Egipto y Túnez se encontraron en esa misma situación a finales del XIX. Gobernados por un bey y un jedive, respectivamente, entonces eran dos estados independientes -su vinculación con el sultán turco solo era nominal-, pero las deudas los convirtieron virtualmente en colonias. En ambos países, el problema lo generó una espiral de obligaciones contraídas con prestamistas franceses e ingleses para construir carreteras y ferrocarriles, idea que se malogró por culpa de las comisiones, los sobornos y el mal gobierno. Los impuestos cada vez más altos que los gobernantes impusieron a los campesinos no bastaron para cubrir los costes de los 'préstamos turbante', como los describe el historiador Henri L. Wesseling. Las sumas a devolver alcanzaron tales proporciones que no quedaba nada para sostener la estructura funcionarial. «La década de 1870, esa época dorada de la insolvencia islámica», resumieron los historiadores Ronald Robinson y John Gallagher.
El colonialismo norteafricano surgió, en parte, de una prolongada agonía financiera. Túnez suspendió pagos en 1867 y, a partir de entonces, fue gobernado por una comisión que lideraba el 'inspecteur de finances' Victor Villet, un administrador francés al que pusieron de apodo 'Bey Villet'. Catorce años más tarde, una expedición de 5.000 soldados transformó el pequeño país magrebí en una posesión de París con un bey local como figura decorativa. Las finanzas de Egipto se derrumbaron en 1876, después de que el jedive Ismail hubiera vendido sus acciones del canal de Suez al Reino Unido. Las cancillerías europeas ensayaron sin éxito varias fórmulas para recuperar las inversiones enterradas a orillas del Nilo, hasta que franceses y británicos nombraron en 1879 sus respectivos interventores de la economía egipcia. La administración local recibió una cantidad fija para subsistir, mientras el resto de los ingresos se destinó a cubrir la deuda.
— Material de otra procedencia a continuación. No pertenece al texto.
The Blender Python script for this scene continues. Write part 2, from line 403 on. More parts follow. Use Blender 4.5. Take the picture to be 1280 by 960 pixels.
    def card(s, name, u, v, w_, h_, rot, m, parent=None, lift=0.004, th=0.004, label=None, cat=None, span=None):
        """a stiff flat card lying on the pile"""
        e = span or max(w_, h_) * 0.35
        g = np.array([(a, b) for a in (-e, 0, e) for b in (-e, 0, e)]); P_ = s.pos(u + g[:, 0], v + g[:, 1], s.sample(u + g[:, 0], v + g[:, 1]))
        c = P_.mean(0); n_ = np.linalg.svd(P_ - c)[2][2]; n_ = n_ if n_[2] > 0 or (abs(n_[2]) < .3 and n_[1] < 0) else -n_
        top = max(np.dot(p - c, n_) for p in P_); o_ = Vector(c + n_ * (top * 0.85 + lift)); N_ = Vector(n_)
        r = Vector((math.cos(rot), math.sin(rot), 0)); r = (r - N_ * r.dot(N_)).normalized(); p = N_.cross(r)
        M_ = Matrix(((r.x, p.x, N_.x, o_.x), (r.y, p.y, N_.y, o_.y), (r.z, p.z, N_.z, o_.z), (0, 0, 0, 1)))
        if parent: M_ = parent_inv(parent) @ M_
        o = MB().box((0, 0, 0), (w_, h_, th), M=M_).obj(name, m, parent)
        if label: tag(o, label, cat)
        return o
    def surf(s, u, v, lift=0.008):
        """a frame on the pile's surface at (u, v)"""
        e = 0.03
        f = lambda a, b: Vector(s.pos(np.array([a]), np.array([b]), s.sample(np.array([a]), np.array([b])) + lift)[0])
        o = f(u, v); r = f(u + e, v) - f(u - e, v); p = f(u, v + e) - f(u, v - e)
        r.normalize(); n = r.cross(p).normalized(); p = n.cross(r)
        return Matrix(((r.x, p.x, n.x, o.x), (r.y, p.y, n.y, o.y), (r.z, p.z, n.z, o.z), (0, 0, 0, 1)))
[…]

Ante tales condiciones, la revolución solo tardó dos años en estallar en Egipto, aunque los británicos derrotaron a los rebeldes en 1882 e hicieron prisionero a su líder, Arabi Pachá, al que desterraron a Ceilán. Sin haberlo planeado, a causa de la deuda pública, el Reino Unido tuvo que ocupar por la fuerza el antiguo país de los faraones, decisión de la que surgieron las dos fuerzas de oposición a Occidente que han dividido al mundo musulmán durante el pasado siglo: los movimientos laicos que aspiraban sacudirse el yugo colonial imitando el progreso europeo y los grupos religiosos partidarios del repliegue sobre la tradición. En esas andaban hace unos meses los manifestantes tunecinos que derrocaron a Zine El Abidine Ben Alí y los egipcios que torcieron el brazo de Hosni Mubarak.